ALSHARK
RIGHT STUFF
PC98, X68k, MD, PC-Eng.

 アルシャーク。確か1989〜90年くらいに、PC98版が出たように覚えてます。シナリオが飯淳氏、キャラデザが木村明宏氏、音楽が佐藤天平氏と、エメラルドドラゴンの流れを汲むスタッフによって作られた、スペースオペラ風のRPGです。
 なにぶん昔のゲームですし、コンシューマ移植版の評価は軒並み悪かったため、あまり一般には知られてないのかもしれません。ですが、僕の中ではPSの「ワイルドアームズ」が登場するまでは、紛れもなくNo.1ゲームだった作品です。PC98版にしてもバグは有ったわスクロールは重いわ(i286-12MHz)で、つめの甘さはかなり残っていました。

 物語は、主人公の住む惑星に隕石が落下する所から始まります。
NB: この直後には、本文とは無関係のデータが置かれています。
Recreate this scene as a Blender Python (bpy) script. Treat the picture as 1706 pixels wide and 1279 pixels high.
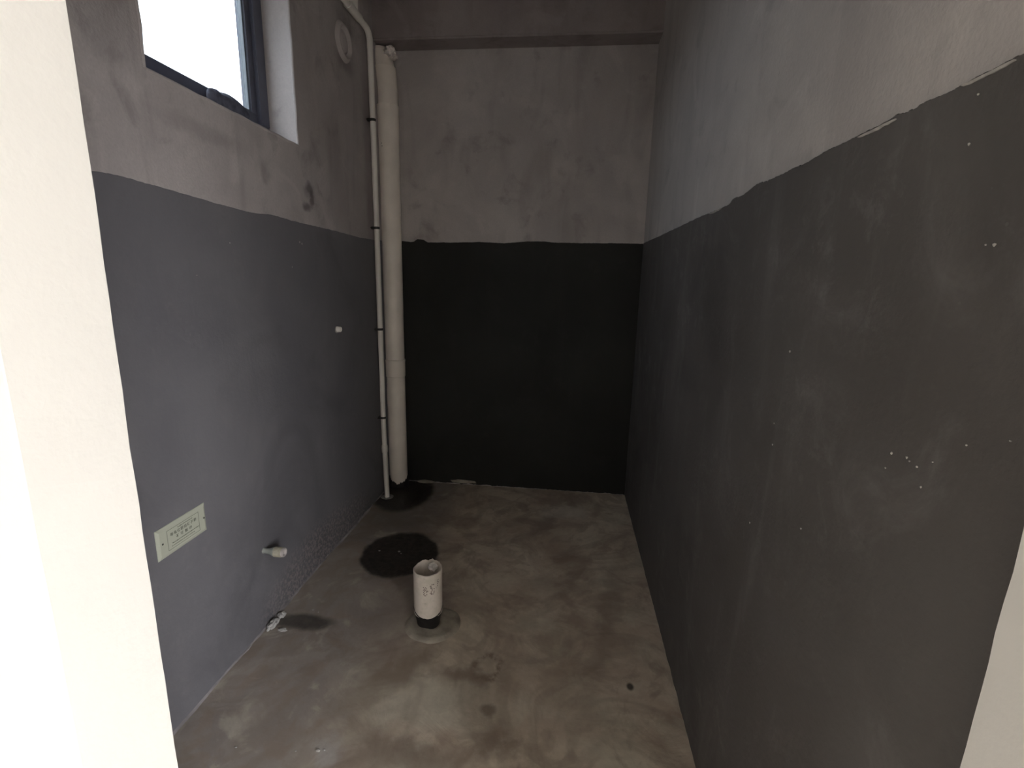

調査に行った父親の後を追って、主人公は幼なじみと落下現場へと向かう……って感じだったと思います。それから主人公の父親は殺害され、母親は失踪。幼なじみの方の父親は悪人へと豹変。父親の友人の力を借りて、幼なじみの父親を追跡し始める。やがて彼らは帝国軍と戦うことになり(舞台には三つの勢力がある。帝国/連邦/王国。固有名詞は忘れました)また、その背後にいる存在について知るようになる。
 まぁ、ありふれた物語ではあると思うんです。シナリオ的にも、今から思い出してみるとかなり不整合が有ったりします。物語の最後は尻切れトンボ的に終わり、続編を未だに待ち続けているのですが、元スタッフのコメントによると彼らに続編を作る気はないそうです。

 じゃあ、何が魅力なんだと言えば「宇宙を駆けめぐる冒険の旅。敵は強大な帝国軍。こちらは僅か五人」っていうこのシチュエーションなんじゃないかな、って思うんです。やり応えもたっぷりだったし。不整合はあるものの、見せ方を心得たイベントとかもいいし。あと、オープニングデモが燃える!!とか。ゲームそのものはバランスにやや難があるものの、戦闘シーンは良くできてたと思います。
 そして何より特筆すべきは佐藤天平氏による音楽でしょう。サウンドトラックはパソコン版のものとメガCD版のものが出てますが、どちらにもそれぞれ特徴的かつ攻撃的なサウンドが収録されています。特にメガCD版のオープニングなんて、今聞いてももの凄くかっこいい音なんです。ハイハットとギターの組み合わせに痺れまくったあの感覚は、この先当分味わえることはないでしょうね。

 よくも悪くもパソコンゲームらしいゲームでした。エメラルドドラゴンへの僕の評価はあまり高いものではないのですが、その流れを汲んだ「アルシャーク」や「ヴェインドリーム(1&2 : GLODIA)」と言った作品は、PC98の一般向けRPGとしては最後の名作群と呼んでもよいものだと思います。他には「サバッシュ2(POPCOM SOFT / GLODIA)」や「幻影都市(マイクロキャビン)」なんかも好きな作品です。決して万人向けな作りとは言えず、荒削りな中にも何か光るものが有ったあの頃のパソコン用RPG。今となってはパソコンゲームと言えば18禁のWIN用Hゲームがメインと思われているみたいなんですが、過去を振り返ってみると「イース」「ドラゴンスレイヤー」「ブランディッシュ」に代表される日本ファルコムの作品など、確かにパソコンから生まれた名作というのは数多く存在していたんです。別にHゲームを否定するつもりはないんですが(というより肯定派)そういう時代があったと言うことを少しでも覚えていて欲しいなと思います。